Il n’en demeure pas moins que les emprunts de nos créateurs japonais au petit matériel de leur « japonitude » ambiante ne constituent finalement que des données circonstancielles. Chacun agit pour lui-même et avec ce qu’il a sous la main, en fonction de sa démarche mentale prévalente. En aucun cas leur culture (ou ce qu’ils ont pu en intégrer) ne constitue l’agent fédérateur de leurs travaux. La preuve en est qu’ils entrent sans peine en cousinage avec des créateurs de même type mais occidentaux. Parmi ces symétriques dont ils ignorent évidemment tout, on peut citer Boris Bojnev pour ses « auras » où il inscrit des ready made retouchés, Jean-Pierre et ses cartographies (4), Willem Van Genk et ses villes fourmillantes ou, pour leurs costumes exubérants, Vahan Paladian, Giovanni Podesta (…).

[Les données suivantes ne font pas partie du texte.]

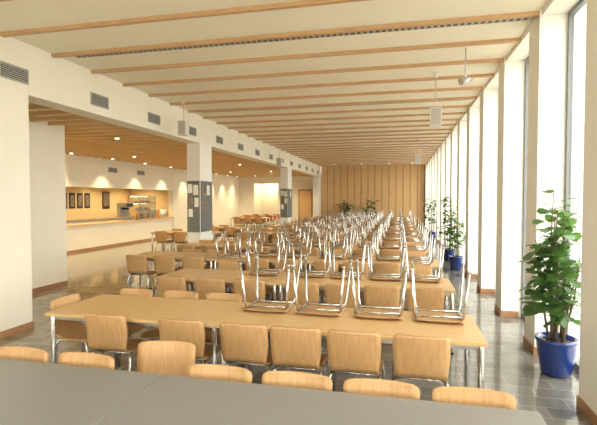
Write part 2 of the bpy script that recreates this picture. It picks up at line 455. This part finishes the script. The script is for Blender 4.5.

La règle fondamentale de l’art brut n’est donc pas contrariée. Japonais ou français - à supposer qu’il puisse avoir une nationalité - l’art brut ne fait pas système. Il ne se résume pas à un style ou à un nombre limité de procédés, même si chaque création qui en relève fonctionne selon le principe d’un auto-ressourcement permanent. Sa cohérence doit être cherchée ailleurs. Du côté du décalage productif qui toujours le caractérise.

Cela oblige notre raisonnement à fonctionner à rebours ? Oui.

A tourner momentanément le dos à ces critères d’ordre et de logique auxquels nous devons nous en remettre dans notre vie courante éprise d’adaptation sociale ? Oui.

A cette façon de nous jeter sans bouée de sauvetage à l’autre pôle de l’intelligence, nous reconnaissons dans ces œuvres venues du Japon le grand vent de l’art brut. Une dé-raison fondatrice domine ici et cette exposition est pour nous la chance d’en expérimenter quelques unes des infinies ressources.

Qu’il se présente sous un jour obsessionnel (par exemple dans les foules de Shido Ueda, les alignements ferroviaires de Hidenori Motooka) ou dans une note apparemment plus indisciplinée (dans les peintures de Toshihiko Shiga), ce vagabondage itératif de la main et de la pensée est, plus qu’un ordre, propice à nous faciliter l’accès à cet inexprimable qui fait le cœur obscur de nos vies.

Non que ces œuvres soient détentrices de solutions existentielles voire de réponses métaphysiques. (…) Loin d’exprimer une doctrine cosmique commune, chacune révèle plutôt, à sa façon, une poétique cosmique particulière.

Si Dieu il y a dans leur univers, chacun le leur. Encore porte-t-il toujours un masque comme un acteur du théâtre Nô. Il ne se trouve que dans la redoutable proximité avec ce que Jacques Lacan désigne comme l’Autre. On ne saurait bâtir sur lui une quelconque théorie du sacré, fût-il rénové.

A l’instar de Luigi Pirandello, les créateurs japonais présentés ici sont « fils du chaos » (5).  Non d’une manière allégorique mais parce que le chaos d’où ils émettent, ce n’est pas leur pays lui-même mais ce qu’ils portent en eux de différences suffisamment contradictoires pour engendrer cette « étoile qui danse » dont parle Zarathoustra (6).

Même filant, même vacillant, un fanal au sein de cette galaxie absurde et réelle que constitue l’esprit humain est toujours bon à suivre.